Gate valve is one of the most common valve type. It uses linear motion to start and stop the flow. These are typically not used for flow regulation. Instead, they are used in the fully open or closed positions.
Globe valve

These valves are typically applied in modulating control operations. Globe valve are generally available in three types, Angle Body, Y-Pattern and T-Body (as show in figure).
Knife Gate

Knife Gate are used for controlling flow of media containing solids. It consist of a thin gate controlled through linear action which can cut through materials and create a seal. Not suited for high-pressure implementations, these valves are ideal for use with grease, oils, paper pulp, slurry, wastewater and other fluids which might obstruct the operation of other valve types.

Needle Valve used in small diameter piping systems when fine, accurate flow control is needed.
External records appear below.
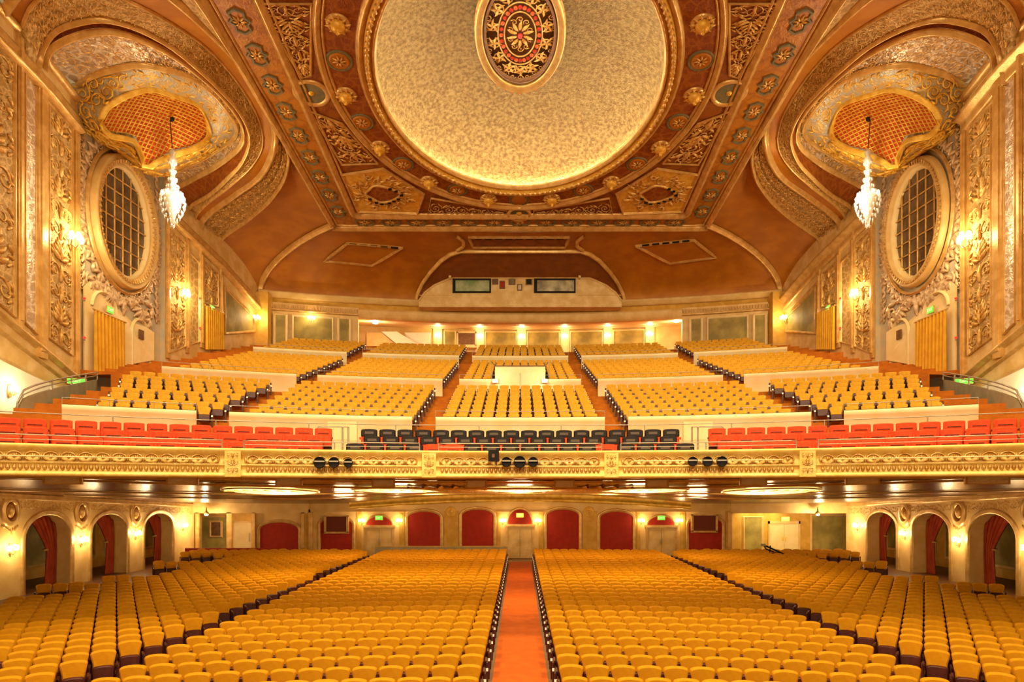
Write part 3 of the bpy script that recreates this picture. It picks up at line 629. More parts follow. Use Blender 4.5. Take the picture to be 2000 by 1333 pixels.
# pendants, roundels, lozenges, panels laid out by where the photograph shows them
def orient(N, up=(0, 1, 0)):
    N = Vector(N).normalized(); X = Vector(up).cross(N).normalized(); Yv = N.cross(X); return Matrix((X, Yv, N)).transposed().to_4x4()
OC = orient(CN)
def put(name, p, label, cat, group=None):
    t = bpy.data.objects.new(name, None); COL.objects.link(t); t.matrix_world = Matrix.Translation(p) @ OC; tag(t, label, cat, group); return t
words = ('first', 'second', 'third', 'fourth', 'fifth')
PEND = [(660, 45), (676, 185), (742, 287), (838, 354), (954, 388)]
MEDS = [(663, 118), (707, 238), (788, 320), (893, 371)]
for s, nm in ((-1, 'left'), (1, 'right')):
    for k, (x, y) in enumerate(PEND):
        p = oncei(x, y); p = M(p, s); t = put('pendant_boss', p, f'gilt bowl pendant on the dome ring, {words[4-k]} up the {nm} side', 'ceiling boss')
        MB().lathe((0, 0, 0), [(.52, 0), (.5, .08), (.40, .12), (.30, .05)], 20).build('rosette_ring', gilt, t)
        MB().lathe((0, 0, 0), [(.30, .04), (.33, .16), (.28, .3), (.15, .38), (.08, .42), (.1, .5), (.05, .56), (0, .58)], 16).build('bowl', gilt_y, t)
        mm = MB()
        for q in range(10): a = q * .628; relief(mm, [leaf(.28 * math.cos(a), .28 * math.sin(a), a, .3, .2, .25)], lambda u, v: (Vector((u, v, .1)), Vector((0, 0, 1))))
        mm.build('petals', relg, t)['kind'] = 'stuff'
    for k, (x, y) in enumerate(MEDS):
        p = M(oncei(x, y), s); t = put('ring_medallion', p, f'round blue-edged medallion on the dome ring, {words[3-k]} counted up the {nm} side', 'medallion')
        MB().lathe((0, 0, 0), [(.62, .0), (.62, .05), (.54, .07), (.48, .03)], 24).build('blue_rim', teal, t)
        MB().lathe((0, 0, 0), [(.48, .03), (.44, .09), (.38, .06), (0, .05)], 24).build('field', orange, t)
        mm = MB()
        for q in range(8): a = q * .785; relief(mm, [leaf(.06 * math.cos(a), .06 * math.sin(a), a, .28, .5, .2)], lambda u, v: (Vector((u, v, .07)), Vector((0, 0, 1))))
        mm.build('flower', relg, t)['kind'] = 'stuff'
    # big roundel set in the frame
    t = put('frame_roundel', M(oncei(608, 181), s), f'large oval roundel with a dark centre set in the ceiling frame, {nm} side', 'roundel')
    MB().lathe((0, 0, 0), [(.90, 0), (.88, .1), (.80, .14), (.70, .1), (.64, .03)], 32).build('ring', gilt, t)
    MB().lathe((0, 0, 0), [(.66, .06), (.4, .05), (.0, .05)], 32).build('dark_field', teal, t)
    MB().lathe((0, 0, 0), [(.15, .05), (.12, .1), (0, .13)], 14).build('boss', gilt_y, t)
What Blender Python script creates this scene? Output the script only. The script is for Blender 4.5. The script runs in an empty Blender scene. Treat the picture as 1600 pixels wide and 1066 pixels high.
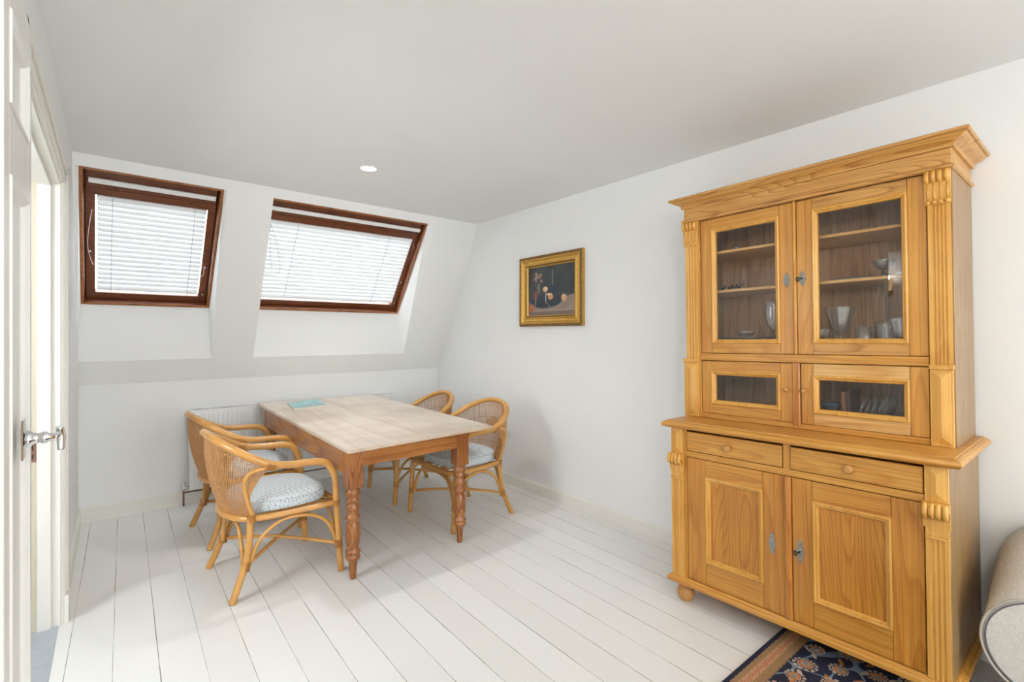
import bpy, bmesh, math, random
from mathutils import Vector, Matrix
R = math.radians
random.seed(7)
scene = bpy.context.scene
col = scene.collection

# ------------------------------------------------------------------ camera
H = 1.37
cam_d = bpy.data.cameras.new('camera')
cam = bpy.data.objects.new('camera', cam_d); col.objects.link(cam)
cam_d.sensor_width = 36.0
cam_d.lens = 770.0 * 36.0 / 1600.0
cam_d.shift_y = -9.0 / 1600.0
cam_d.clip_start = 0.02
cam.location = (0, 0, H)
cam.rotation_euler = (R(90), 0, -R(39.07))
scene.camera = cam

# ------------------------------------------------------------------ world, light, exposure
scene.view_settings.view_transform = 'Standard'
scene.view_settings.look = 'None'
scene.view_settings.gamma = 1
scene.view_settings.use_curve_mapping = False
scene.view_settings.exposure = 0.60
w = bpy.data.worlds.new('sky'); scene.world = w; w.use_nodes = True
wn = w.node_tree.nodes; wl = w.node_tree.links
wn['Background'].inputs[0].default_value = (0.86, 0.93, 1.0, 1)
wn['Background'].inputs[1].default_value = 7.5
scene.cycles.use_denoising = True
scene.cycles.max_bounces = 10
scene.cycles.diffuse_bounces = 5
scene.cycles.glossy_bounces = 4
scene.cycles.transmission_bounces = 6
scene.cycles.transparent_max_bounces = 12
scene.cycles.sample_clamp_indirect = 6.0
scene.cycles.caustics_reflective = False
scene.cycles.caustics_refractive = False

def area_light(name, loc, rot, sx, sy, power, color):
    l = bpy.data.lights.new(name, 'AREA'); l.shape = 'RECTANGLE'; l.size = sx; l.size_y = sy
    l.energy = power; l.color = color
    o = bpy.data.objects.new(name, l); col.objects.link(o)
    o.location = loc; o.rotation_euler = rot
    return o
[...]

Needle valves get their name from the point on a conical disc used within.

Pinch Valve used for handling solid materials, slurries and liquids with suspended solids, pinch valves use a linear motion. Pinch Valves feature an internal sleeve to isolate the media.

Plug Valve using a quick-acting quarter-turn valve handle, these valves control flow using tapered or cylindrical plugs. They provide some of the best ratings when tight shutoff is essential and are reliable in high-pressure or high-temperature environments.

Pressure Relief Valve used to help improve safety, these valves are spring-automated and will help to return a system to the desired pressure during over-pressure events.

Choosing the right valve:

Choosing the right valve for your project might seem complex, however by starting with general characteristics such as valve design, size and actuation method you can limit you can limit your options to choose the best valve for your need. While valves might be a small part of your piping process or system in terms of space, they’re often a substantial portion of the design and build budget. They also have a significant impact on long-term costs and overall system performance.